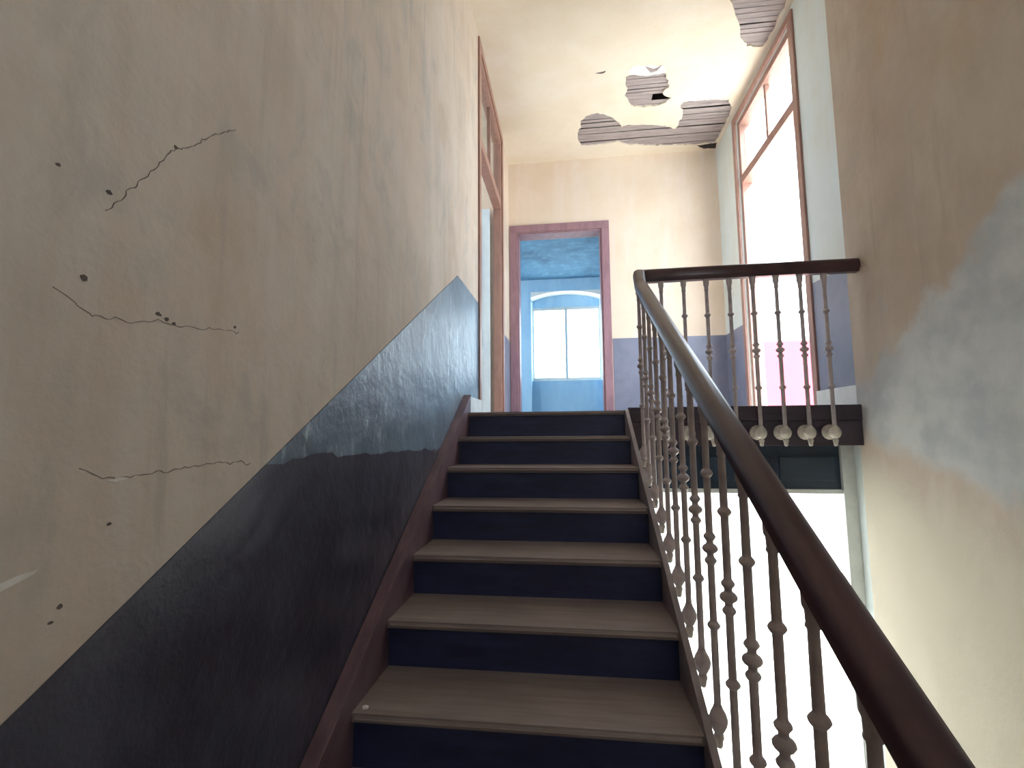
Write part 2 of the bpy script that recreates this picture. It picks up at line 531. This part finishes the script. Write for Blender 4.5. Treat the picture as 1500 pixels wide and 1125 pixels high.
prism('dado', [(YT - 0.2, 0), (DR0 - 0.08, 0), (DR0 - 0.08, 1.03), (YT - 0.2, 1.0)], 'x', XR - 0.004, XR + 0.002, 'dado_grey', wr)
prism('dado', [(DR1 + 0.10, 0), (YB, 0), (YB, 1.04), (DR1 + 0.10, 1.04)], 'x', XR - 0.004, XR + 0.002, 'dado_grey', wr)


# cracks and chips on the left plaster
def ribbon(name, pts, wd, mat, parent, x):
    bm = bmesh.new()
    L, R_ = [], []
    for i, (y, z) in enumerate(pts):
        a = Vector(pts[max(0, i - 1)])
        b = Vector(pts[min(len(pts) - 1, i + 1)])
        d = (b - a).normalized()
        n = Vector((-d.y, d.x)) * wd * (0.35 + 0.65 * abs(math.sin(i * 2.3 + 0.7))) / 2
        L.append(bm.verts.new((x, y + n.x, z + n.y)))
        R_.append(bm.verts.new((x, y - n.x, z - n.y)))
    for i in range(len(pts) - 1):
        bm.faces.new((L[i], L[i + 1], R_[i + 1], R_[i]))
    r_ = bmesh.ops.extrude_face_region(bm, geom=list(bm.faces))
    for e in r_['geom']:
        if isinstance(e, bmesh.types.BMVert):
            e.co.x += 0.0012
    return link(name, bm, mat, parent)


def jag(pts, step=0.008, amp=0.008, seed=0):
    out = []
    for a, b in zip(pts, pts[1:]):
        a, b = Vector(a), Vector(b)
        k = max(1, int((b - a).length / step))
        for t in range(k):
            p = a.lerp(b, t / k)
            out.append((p.x + amp * mnoise.noise(Vector((p.x * 60, p.y * 60, seed))), p.y + amp * mnoise.noise(Vector((p.x * 60, p.y * 60, seed + 5)))))
    out.append(tuple(pts[-1]))
    return out


XM = XW - 0.0004
ribbon('crack', jag([(0.668, 0.235), (0.738, 0.336), (0.795, 0.426), (0.84, 0.46), (0.884, 0.513), (0.954, 0.571)]), 0.0014, 'crack_dark', wl, XM)
ribbon('crack', jag([(0.60, 0.085), (0.66, 0.055), (0.72, 0.06), (0.782, 0.075), (0.83, 0.072), (0.90, 0.085), (0.999, 0.10)], seed=2), 0.0016, 'crack_soft', wl, XM)
ribbon('crack', jag([(0.66, -0.19), (0.70, -0.207), (0.75, -0.213), (0.85, -0.205), (0.95, -0.198), (1.06, -0.207)], seed=4), 0.0022, 'crack_soft', wl, XM)
for (y, z, r_) in ((0.672, 0.269, 0.006), (0.642, 0.112, 0.007), (0.795, 0.428, 0.005), (0.782, 0.088, 0.006), (0.80, 0.083, 0.006), (0.817, 0.078, 0.005), (0.591, 0.272, 0.004), (0.716, -0.284, 0.004), (0.648, -0.391, 0.005), (0.636, -0.41, 0.004), (0.985, 0.108, 0.005)):
    lp = [(y + r_ * random.uniform(0.6, 1.2) * math.cos(a * 0.7854), z + 0.7 * r_ * random.uniform(0.6, 1.2) * math.sin(a * 0.7854)) for a in range(8)]
    prism('chip', lp, 'x', XM, XW + 0.0010, 'crack_dark', wl)
prism('scrape', [(0.555, -0.337), (0.59, -0.329), (0.613, -0.328), (0.607, -0.333), (0.58, -0.341), (0.555, -0.348)], 'x', XM, XW + 0.001, 'chip_pale', wl)
prism('scrape', [(0.705, -0.212), (0.73, -0.208), (0.745, -0.211), (0.72, -0.216)], 'x', XM, XW + 0.001, 'chip_pale', wl)

# skirtings
bl = box('baseboard_left', XW, XW + 0.032, 3.36, DL0 - 0.08, 0.0, 0.125, 'white_trim', None, 0.006)
tag(bl, 'short pale baseboard between the stair head and the left doorway', 'baseboard', 'structure')
br = box('baseboard_right', XR - 0.03, XR, YT + 0.02, DR0 - 0.07, 0.0, 0.16, 'white_trim', None, 0.006)
tag(br, 'pale baseboard under the grey dado beside the bright doorway', 'baseboard', 'structure')

# ------------------------------------------------------------------ staircase
st = empty('staircase', (0, YD, 0))
tag(st, 'straight wooden staircase with dark risers and worn brown treads', 'staircase')


def under(o, par):
    o.parent = par
    o.matrix_parent_inverse = Matrix.Translation(-par.location)
    return o


def make_tread():
    bm = bmesh.new()
    add_box(bm, XL, XS, -0.002, RUN + 0.03, -0.028, 0.0)
    es = [e for e in bm.edges if all(v_.co.y < 0 for v_ in e.verts)]
    bmesh.ops.bevel(bm, geom=es, offset=0.012, segments=3, affect='EDGES')
    return bm


tread0 = None
for k in range(0, NSTEP):
    if tread0 is None:
        tread0 = link('tread', make_tread(), 'tread_wood')
        o = tread0
    else:
        o = tread0.copy()
        C.objects.link(o)
    o.parent = st
    o.location = (0, -k * RUN, -k * RISE)
riser0 = None
for k in range(0, NSTEP):
    if riser0 is None:
        riser0 = link('riser', (lambda b: (add_box(b, XL, XS, 0.026, 0.046, -RISE, -0.028), b)[1])(bmesh.new()), 'riser_paint')
        o = riser0
    else:
        o = riser0.copy()
        C.objects.link(o)
    o.parent = st
    o.location = (0, -k * RUN, -k * RISE)


def sloped(y0, y1, lo_, hi_):
    return [(y0, nz(y0) + lo_), (y1, nz(y1) + lo_), (y1, nz(y1) + hi_), (y0, nz(y0) + hi_)]


yb = -2.0
ws = under(prism('wall_string', [(yb, nz(yb) - 0.3), (3.40, -0.25), (3.40, 0.12), (3.36, 0.125), (yb, nz(yb) + 0.10)], 'x', XW + 0.0045, XL, 'string_paint', None, 0.004), st)
under(prism('string_moulding', [(yb, nz(yb) + 0.088), (3.345, nz(3.345) + 0.088), (3.37, 0.128), (3.345, 0.128), (yb, nz(yb) + 0.112)], 'x', XW + 0.0045, XL + 0.012, 'string_paint', None, 0.004), st)
under(prism('outer_string', [(yb, nz(yb) - 0.32), (YD, -0.32), (YD, 0.006), (3.30, nz(3.30) + 0.014), (yb, nz(yb) + 0.014)], 'x', XS, XSO, 'string_grey', None, 0.003), st)
under(prism('soffit', sloped(yb, YD, -0.34, -0.32), 'x', XL, XSO, 'plaster_white'), st)

# crumb of plaster on a tread
o = prism('plaster_crumb', [(0, 0), (0.014, 0.003), (0.017, 0.012), (0.006, 0.015), (-0.003, 0.008)], 'z', 0, 0.008, 'chip_pale', None, 0.002)
o.location = (-0.69, YD - 6 * RUN + 0.03, -6 * RISE)
tag(o, 'tiny pale plaster crumb at the left end of a lower tread', 'plaster crumb')

# ------------------------------------------------------------------ railing
rail = empty('stair_railing', (0.49, 3.25, 0))
tag(rail, 'dark handrail on pale turned balusters along stairs and landing edge', 'railing')
XB, YL = 0.482, 3.25


def rail_profile(wd, top, bot):
    """rounded top, moulded lower edge; list of (offset, height)"""
    h = wd / 2
    hh = top - bot
    return [(-h * 0.55, bot), (h * 0.55, bot), (h * 0.62, bot + hh * 0.18), (h, bot + hh * 0.28), (h, bot + hh * 0.62), (h * 0.82, bot + hh * 0.86), (h * 0.4, top - 0.002), (0, top),
            (-h * 0.4, top - 0.002), (-h * 0.82, bot + hh * 0.86), (-h, bot + hh * 0.62), (-h, bot + hh * 0.28), (-h * 0.62, bot + hh * 0.18)]


def sweep(name, path, prof, mat, parent):
    """path: list of (origin, side vector); profile offset runs along side, height along z"""
    bm = bmesh.new()
    rings = []
    for o_, s in path:
        rings.append([bm.verts.new(Vector(o_) + Vector(s) * u + Vector((0, 0, v_))) for u, v_ in prof])
    n = len(prof)
    for a, b in zip(rings, rings[1:]):
        for i in range(n):
            bm.faces.new((a[i], a[(i + 1) % n], b[(i + 1) % n], b[i]))
    bm.faces.new(rings[0])
    bm.faces.new(rings[-1][::-1])
    o = link(name, bm, mat, None, True)
    es_ = o.modifiers.new('edges', 'EDGE_SPLIT')
    es_.split_angle = math.radians(40)
    return under(o, parent)


def rail_rel(y):
    return 0.855 + 0.035 * max(0.0, (y - 1.0) / 2.25)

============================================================

▸ **TASK PROMPT**: Everything from the top line of the data down to and including the line with "prism('dado', [(DR1 +" is to be copied, except the pictures.

▸ **TASK RESPONSE**:
Write part 2 of the bpy script that recreates this picture. It picks up at line 531. This part finishes the script. Write for Blender 4.5. Treat the picture as 1500 pixels wide and 1125 pixels high.
prism('dado', [(YT - 0.2, 0), (DR0 - 0.08, 0), (DR0 - 0.08, 1.03), (YT - 0.2, 1.0)], 'x', XR - 0.004, XR + 0.002, 'dado_grey', wr)
prism('dado', [(DR1 + 0.10, 0), (YB, 0), (YB, 1.04), (DR1 + 0.10, 1.04)], 'x', XR - 0.004, XR + 0.002, 'dado_grey', wr)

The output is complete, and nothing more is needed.